When his neglected financee, Elizabeth (Clarke), their friend Victor (John Boles) and Frankenstein's one-time professor, Dr. Waldman (Van Sloan), descend on his isolated lair in the teeth of a furious storm and urge him to abandon his mad obsession, Frankenstein is driven to prove them wrong. Using the power unleashed by the storm--"all the electrical secrets of heaven"--Frankenstein succeeds in bringing to life a hulking, dead, human form (Karloff).
Waldman fears the worst, especially on learning that the creature houses a criminal's brain stolen from his own laboratory. Intoxicated with success, however, Frankenstein pursues the experiment. At first the creature is timid; but Frankenstein's crude servant, Fritz (Dwight Frye), tortures the creature, twisting him into a ferocious killer.
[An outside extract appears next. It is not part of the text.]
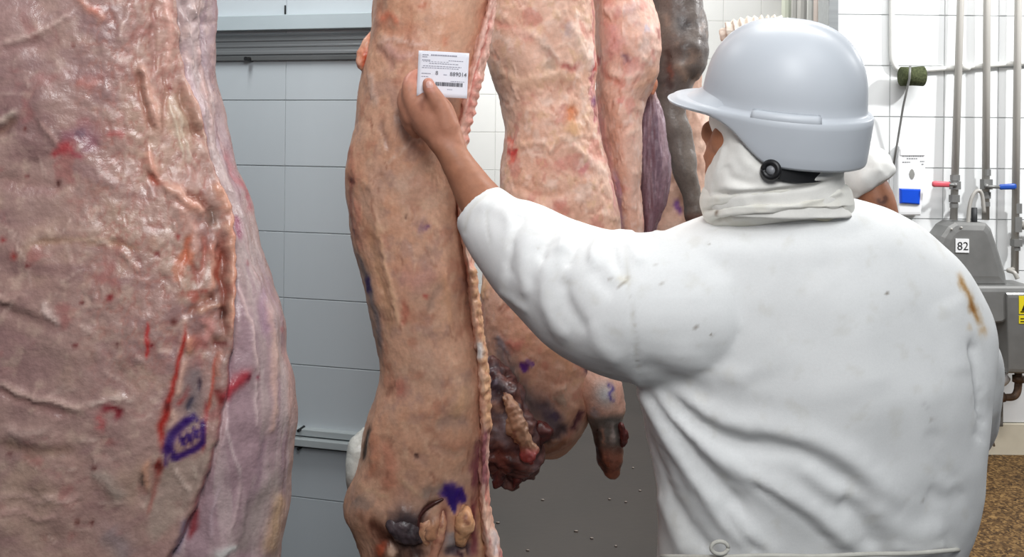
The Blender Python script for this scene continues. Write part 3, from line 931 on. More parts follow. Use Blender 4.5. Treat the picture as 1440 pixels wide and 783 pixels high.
    s.stroke([(146, 572), (160, 570), (170, 574), (168, 588)], [4, 4, 5, 4], (120, 22, 32), .9, -.002, wob=3)
    s.stroke([(140, 576), (146, 590), (143, 600)], 6, (186, 74, 76), .6, wob=5)
    s.stroke([(212, 452), (210, 480), (208, 502)], [2, 4, 2], (190, 42, 40), .85, wob=4)
    s.stroke([(213, 482), (219, 484)], 3.4, (120, 26, 30), .9, wob=2)
    # fat rolls and furrows next to the body opening
    s.hs = .72
    for (pts, wd, h, c, a) in [
        ([(196, 90), (204, 120), (214, 150), (222, 186)], [4, 6, 7, 8], .007, (222, 170, 150), .75),
        ([(192, 95), (198, 130), (208, 160), (214, 186)], 4, -.006, (150, 96, 78), .6),
        ([(228, 100), (230, 150), (226, 190)], 4, -.004, (164, 116, 100), .5),
        ([(223, 0), (230, 20), (234, 60), (232, 100)], [4, 5, 5, 4], .005, (236, 182, 166), .7),
        ([(214, 0), (214, 60), (212, 100)], 4, -.004, (168, 116, 108), .5),
        ([(244, 0), (256, 30), (264, 60), (272, 90)], [3, 4, 4, 3], .006, (232, 196, 186), .8),
        ([(258, 0), (266, 20), (270, 55)], 5, -.006, (150, 96, 96), .6),
        ([(270, 0), (276, 30), (282, 70), (284, 90)], [4, 5, 5, 4], .006, (230, 180, 168), .8),
        ([(290, 10), (286, 25), (292, 40)], 6, -.005, (136, 110, 122), .7),
        ([(252, 112), (262, 140), (272, 165), (282, 185)], [4, 6, 6, 5], .007, (216, 166, 146), .75),
        ([(246, 120), (254, 150), (264, 170), (276, 200)], 4, -.006, (132, 82, 66), .7),
        ([(240, 130), (250, 165), (262, 200)], 12, -.002, (190, 162, 136), .55),
        ([(236, 140), (244, 180), (256, 230)], 2.4, .003, (226, 210, 186), .6),
        ([(246, 150), (254, 190), (266, 232)], 2.4, .003, (222, 204, 182), .6),
        ([(207, 205), (212, 235), (224, 256)], [4, 6, 5], .006, (226, 160, 138), .8),
        ([(211, 245), (216, 256), (222, 262)], 4, -.004, (170, 70, 52), .7),
        ([(225, 258), (248, 272), (268, 290), (286, 302)], [6, 8, 8, 5], .008, (224, 170, 148), .85),
        ([(258, 270), (276, 280), (290, 290)], 4, -.007, (128, 72, 56), .7),
        ([(292, 262), (304, 276), (312, 300)], [5, 7, 7], .007, (222, 160, 132), .9),
        ([(294, 292), (296, 308), (292, 320)], 7, -.008, (112, 84, 72), .8),
        ([(312, 300), (318, 330), (321, 370), (324, 420), (322, 470)], [6, 7, 7, 7, 5], .008, (226, 164, 134), .9),
        ([(306, 330), (309, 370), (311, 410), (312, 470)], 4.5, -.007, (122, 60, 46), .75),
        ([(246, 290), (262, 310), (270, 340), (266, 370)], [7, 10, 9, 6], .005, (224, 170, 152), .6),
        ([(264, 330), (260, 350), (256, 372)], 4, -.004, (184, 84, 52), .7),
        ([(282, 330), (286, 360), (280, 390)], 5, -.004, (176, 92, 76), .6),
        ([(296, 340), (300, 375), (296, 410)], 5, .004, (216, 150, 126), .7),
        ([(306, 352), (302, 380), (308, 398)], 3, -.004, (150, 62, 44), .8),
        ([(268, 372), (274, 386), (280, 400)], 4, -.004, (140, 62, 50), .6),
        ([(262, 440), (278, 430), (292, 418), (302, 410)], [4, 6, 6, 4], -.005, (144, 82, 62), .6),
        ([(278, 440), (296, 430), (310, 428)], 4, .005, (214, 160, 132), .7),
        ([(300, 440), (290, 460), (302, 478), (312, 470)], 5, -.003, (150, 110, 92), .7),
        ([(293, 420), (297, 415)], 3, -.003, (80, 40, 34), .8),
        ([(310, 430), (313, 440), (311, 450)], 3, -.003, (70, 38, 32), .8),
        ([(280, 455), (290, 452), (294, 465), (288, 480)], 8, .004, (218, 148, 140), .7),
        ([(262, 470), (266, 484), (272, 494)], [5, 7, 6], .006, (222, 160, 132), .8),
        ([(262, 440), (258, 470), (254, 500)], 4.5, .003, (220, 180, 164), .7),
        ([(300, 480), (306, 483), (316, 480)], 3.4, -.003, (104, 40, 36), .8),
    ]:
        s.stroke(pts, wd, c, a, h, wob=4.5)
    s.hs = .65
    # orange-red vessels
    s.mottle((206, 116, 84), 26, .25, .6, .7, off=9, mask=np.exp(-((s.x - 262) / 36)**2 - ((s.y - 360) / 60)**2) * fat)
    s.mottle((176, 80, 66), 34, .2, .55, .7, off=19, mask=np.exp(-((s.x - 282) / 34)**2 - ((s.y - 420) / 60)**2) * fat)
    s.stroke([(134, 12), (140, 22)], 6, (206, 104, 96), .6, wob=4)
    s.stroke([(108, -2), (125, 12), (142, 24), (152, 32)], [4, 6, 6, 4], (222, 152, 130), .7, .004, wob=3)
    s.stroke([(261, 456), (258, 480), (252, 510), (246, 536), (240, 560), (233, 582), (229, 602), (230, 630)], [2, 2.6, 3, 4, 4, 6, 5, 3], (168, 34, 26), .95, -.003, wob=3)
    s.stroke([(233, 575), (240, 562)], 5, (96, 24, 20), .9, wob=3)
    s.stroke([(268, 540), (258, 560), (252, 566)], 3.4, (150, 40, 36), .8, wob=3)
    s.stroke([(228, 640), (222, 670), (216, 696), (210, 718)], [4, 4, 3.4, 3], (150, 38, 32), .9, -.002, wob=3)
    s.stroke([(228, 648), (222, 656)], 5, (96, 28, 24), .9, wob=3)
    s.stroke([(302, 494), (300, 530), (296, 560), (288, 580)], 2.4, (186, 74, 56), .8, -.002, wob=3)
    s.stroke([(290, 560), (288, 600), (284, 632)], 2.2, (170, 60, 60), .7, wob=3)
    # torn pocket with grey lining below the vessels
    s.stroke([(276, 510), (270, 540), (272, 570), (264, 600)], [8, 13, 14, 12], (128, 112, 112), .8, -.003, wob=5)
    s.stroke([(280, 530), (279, 548)], 3, (60, 40, 52), .9, -.003, wob=2)
    s.stroke([(270, 556), (264, 575)], 3.6, (66, 58, 74), .9, -.003, wob=2)
    s.stroke([(262, 500), (256, 530), (250, 556)], 4.6, (220, 172, 152), .8, .004, wob=3)
    s.stroke([(306, 490), (304, 530)], 4, (190, 130, 112), .7, .003, wob=3)
    s.stroke([(302, 545), (308, 553), (312, 566)], 6, (110, 40, 34), .8, -.003, wob=3)
    s.stroke([(240, 600), (246, 590), (244, 575)], 4, (216, 174, 156), .7, .003, wob=3)
    s.stroke([(212, 640), (208, 664), (214, 690)], [5, 6, 4], (206, 152, 124), .8, .004, wob=3)
    s.stroke([(204, 660), (202, 682)], 4, (92, 74, 66), .8, -.003, wob=3)
    m_ = s.region([(240, 640), (275, 640), (300, 620), (292, 655), (270, 700), (245, 735), (215, 760), (205, 700), (215, 670)], 6)
    s.mix(m_ * .6, (166, 148, 134))
    s.stroke([(246, 650), (256, 672), (268, 690)], 2.6, (216, 190, 176), .8, .002)
    s.stroke([(272, 650), (276, 670)], 2.2, (196, 176, 160), .6, .002)
    # purple inspection stamp printed on the fat
    ink = (52, 22, 98)
    def inkst(pts, wd=4.0, a=.92): s.stroke(pts, [v * 1.12 for v in wd] if hasattr(wd, '__len__') else wd * 1.1, ink, a, 0, wob=1.6, exp=3, fade=False)
    inkst([(236, 628), (242, 612), (252, 598), (262, 588)], [6, 7, 6, 5]); inkst([(264, 588), (272, 584)], 4.5); inkst([(278, 587)], 2.5); inkst([(285, 592), (286, 604), (285, 618)], 3.4)
    inkst([(246, 640), (256, 637), (266, 632), (276, 626), (283, 620)], [5, 4.5, 4, 4.5, 4])
    for (x, y) in ((258, 617), (267, 612), (276, 605)):
        inkst([(x - 3, y - 6), (x + 3, y - 3), (x - 1, y + 1), (x + 3, y + 5)], 2.9)
    inkst([(238, 622), (244, 632), (250, 640)], 4, .8)
    inkst([(236, 634), (234, 650)], 3, .55)
    # step down to the smooth flank with its dark red edge
    s.h += fat * .009
    s.mix(np.exp(-((e - 1) / 3.6)**2) * s.front * (.85 * sstep(s.y, 60, 170)), (158, 62, 66))
    s.h += -.004 * np.exp(-((e - 2) / 4.0)**2) * s.front
    s.h += .004 * np.exp(-((e + 9) / 6.0)**2) * s.front
    # flank: lilac membrane with long fibres
    fm = flank * s.front
    s.mix(fm * .93, (182, 158, 156))
    s.mottle((166, 134, 142), 20, -.1, .5, .75, stretch=(1, 1, .18), off=20, mask=fm)
    s.mottle((204, 182, 178), 44, .05, .6, .65, stretch=(1, 1, .12), off=21, mask=fm)
    s.mottle((142, 108, 120), 30, .25, .7, .6, stretch=(1, 1, .15), off=22, mask=fm)
    s.mottle((232, 200, 190), 60, .1, .6, .5, off=23, mask=fm * sstep(s.y, 330, 120))
    s.relief(70, .0014, 4, (1, 1, .1), 24, mask=fm)
    s.relief(150, .0012, 2, off=25, mask=fm * sstep(s.y, 360, 150))
    s.relief(16, .004, 3, (1, 1, .35), 26, mask=fm)
    for (pts, wd, c, a, h) in [
        ([(334, 400), (344, 430), (352, 460), (357, 500), (362, 530)], 3, (226, 196, 190), .75, .004),
        ([(362, 530), (360, 570), (362, 600)], 2.4, (222, 196, 192), .6, .003),
        ([(372, 420), (380, 460), (384, 490), (386, 590), (380, 610)], 4, (226, 184, 166), .65, .003),
        ([(370, 400), (368, 440), (376, 470)], 8, (176, 134, 160), .5, -.002),
        ([(327, 305), (333, 318), (337, 336)], [3, 6, 4], (150, 70, 96), .85, -.002),
        ([(337, 250), (345, 275), (350, 300)], 2.6, (168, 84, 92), .8, -.002),
        ([(322, 210), (331, 245), (338, 266)], 3, (188, 110, 116), .6, -.001),
        ([(344, 330), (356, 370), (364, 400)], 2, (214, 176, 176), .5, .002),
        ([(349, 520), (336, 534), (322, 548), (312, 562)], [6, 8, 8, 8], (176, 56, 66), .93, .004),
        ([(349, 526), (345, 536)], 3, (110, 26, 44), .7, 0),
        ([(363, 530)], 3, (140, 40, 60), .8, 0), ([(350, 370)], 2.6, (140, 50, 60), .8, 0), ([(396, 464)], 3, (196, 90, 90), .7, 0),
        ([(315, 585), (322, 620), (330, 645), (340, 675)], 2.4, (222, 198, 196), .7, .003),
        ([(318, 560), (316, 600), (306, 640)], 4, (214, 184, 184), .6, .002),
        ([(340, 675), (336, 700), (328, 730), (322, 760)], 3, (214, 186, 184), .6, .003),
        ([(376, 610), (372, 640), (362, 690), (350, 730), (344, 760)], [5, 7, 7, 6, 5], (150, 118, 130), .7, -.003),
        ([(276, 718), (272, 740), (264, 760)], [4, 7, 4], (132, 42, 48), .85, -.001),
        ([(262, 724), (256, 750), (246, 783)], 5, (132, 116, 140), .7, -.001),
        ([(308, 680), (300, 720), (296, 760)], 3, (196, 170, 176), .6, .002),
        ([(400, 660), (380, 690), (360, 720), (344, 760), (340, 783)], [10, 14, 16, 16, 14], (146, 130, 124), .75, -.003),
        ([(396, 690), (388, 730), (380, 783)], [6, 10, 14], (206, 166, 128), .8, .003),
        ([(404, 480), (408, 540), (408, 600)], 4, (220, 176, 166), .6, .001),
        ([(300, 783), (318, 774), (334, 768)], [8, 6, 4], (206, 206, 200), .8, .004),
        ([(286, 20), (288, 60), (290, 100)], 5, (160, 130, 142), .6, -.002),
        ([(262, 100), (272, 130), (288, 170)], 8, (216, 190, 194), .6, .001),
        ([(278, 60), (286, 100), (292, 140), (302, 190)], 3, (222, 180, 172), .6, .003),
    ]:
        s.stroke(pts, wd, c, a, h, wob=3)
    # rounded lip at the far edge
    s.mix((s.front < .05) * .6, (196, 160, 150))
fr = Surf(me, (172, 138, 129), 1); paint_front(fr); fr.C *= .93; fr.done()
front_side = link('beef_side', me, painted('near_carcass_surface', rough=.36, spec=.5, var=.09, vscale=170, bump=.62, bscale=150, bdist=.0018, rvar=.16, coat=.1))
tag(front_side, 'nearest beef side at the left edge, pink fat with a smooth lilac flank', 'beef side')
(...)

Finally the enraged monster snaps, brutally murdering his tormenter. His servant's shocking death snaps Frankenstein back into reality. He and Waldman subdue the creature, and Frankenstein--as if awakening from a nightmare--returns home to prepare his wedding, leaving Waldman to perform an autopsy.
But the nightmare is far from over. The creature tricks Waldman, throttling him, and escapes into the idyllic countryside. There he encounters a trapper's trusting daughter, Maria. Though her murder is almost accidental, Maria's death transforms the town into a mob of torch-wielding vigilantes just as the monster reaches Frankenstein's manor and terrorizes Elizabeth. Soon the pursuing townspeople have the monster hemmed in, trapped up in the desolate mountains--but then Frankenstein becomes separated from the others, bringing him face to face with the inhuman abomination he created with his own hands.